Each day on my way home from work I sit at the same stoplight, a busy intersection near a train track. Lately, between 5:15 and 5:30, there have been hundreds of birds there. I have no idea where they all come from. I sit in my car, listening to the click click click of my turn signal, and stare at them. Small, dark colored birds, I don’t know what kind, flying in swarms, flitting back and forth and up and down and close together and far apart and back and forth again in a pulsating motion, suspended in mid-air not unlike schools of fish in the ocean. They dance in groups, directed by some invisible choreographer, rising and falling as if on cue. They seem to know exactly how to move in order to keep from running into any of the other eight hundred flapping dancers.

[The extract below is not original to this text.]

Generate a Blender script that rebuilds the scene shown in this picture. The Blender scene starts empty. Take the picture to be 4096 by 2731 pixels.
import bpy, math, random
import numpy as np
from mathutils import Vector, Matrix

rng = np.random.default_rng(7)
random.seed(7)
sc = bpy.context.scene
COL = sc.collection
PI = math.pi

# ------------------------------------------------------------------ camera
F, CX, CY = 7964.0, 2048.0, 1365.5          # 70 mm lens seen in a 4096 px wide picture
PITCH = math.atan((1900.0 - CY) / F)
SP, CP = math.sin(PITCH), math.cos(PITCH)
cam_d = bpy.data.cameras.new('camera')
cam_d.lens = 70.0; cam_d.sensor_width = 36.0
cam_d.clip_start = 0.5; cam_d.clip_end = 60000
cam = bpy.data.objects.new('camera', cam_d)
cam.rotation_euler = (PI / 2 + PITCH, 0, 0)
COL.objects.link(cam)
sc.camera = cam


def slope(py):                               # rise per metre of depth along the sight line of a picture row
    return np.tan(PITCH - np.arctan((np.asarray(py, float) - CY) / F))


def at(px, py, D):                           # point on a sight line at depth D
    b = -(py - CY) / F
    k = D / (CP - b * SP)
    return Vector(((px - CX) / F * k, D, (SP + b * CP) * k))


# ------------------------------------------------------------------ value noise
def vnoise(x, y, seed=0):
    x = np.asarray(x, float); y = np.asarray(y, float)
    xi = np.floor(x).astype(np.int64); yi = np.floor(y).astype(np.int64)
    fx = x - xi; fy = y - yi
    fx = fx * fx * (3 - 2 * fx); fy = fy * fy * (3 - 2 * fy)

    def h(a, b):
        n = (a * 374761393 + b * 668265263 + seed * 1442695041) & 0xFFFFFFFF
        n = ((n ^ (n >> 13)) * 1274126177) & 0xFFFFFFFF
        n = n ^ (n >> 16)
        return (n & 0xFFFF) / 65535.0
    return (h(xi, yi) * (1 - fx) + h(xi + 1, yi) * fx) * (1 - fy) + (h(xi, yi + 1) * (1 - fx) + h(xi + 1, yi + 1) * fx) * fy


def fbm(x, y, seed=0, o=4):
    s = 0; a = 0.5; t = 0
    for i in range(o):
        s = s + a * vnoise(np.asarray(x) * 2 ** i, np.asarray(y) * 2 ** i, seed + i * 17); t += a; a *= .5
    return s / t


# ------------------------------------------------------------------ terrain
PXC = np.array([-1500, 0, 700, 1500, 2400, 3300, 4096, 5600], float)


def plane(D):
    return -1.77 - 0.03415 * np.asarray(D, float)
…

Because of the recent time change, the sun is already starting to set during my drive home. The shimmering disc floats just above the horizon, casting a warm glow on the clouds, turning them into puffs of strawberry cotton candy strewn across the sky. The telephone lines reflect the fall sun as bright orange strings where the birds gather to rest. For one brief moment they all clamor to balance on the phone lines. They squeeze in, fill in the gaps, chattering noisily like a crowd. I start to wonder what it’s like to be a bird. What do they do all day? Is their entire life comprised of dancing and resting on telephone wires? What did they do before telephone wires? What must it have been like to be out for a walk, and come across a tree, full of birds that were chirping and hopping from branch to branch, buzzing with life like a beehive? The verse comes to mind about God caring enough to keep every bird fed, and how much more important we are to God than birds. I wonder if He has named each and every one of them.
Then, at some unseen signal, in one swift rippling motion they all lift up, fly away, disperse, filling the sky with small dark dots. The golden lines are suddenly vacant. I am no longer thinking of them as wires, but as empty places were birds used to rest. I wonder if they will all return, if ten minutes from now someone else will be sitting at the light and notice the birds all sitting there anxiously waiting for takeoff.
But then the light turns green and the car in front of me moves. I forget about the birds and focus on the traffic. I drive away, my turn signal silencing itself, leaving the road behind me, an empty place were I used to rest.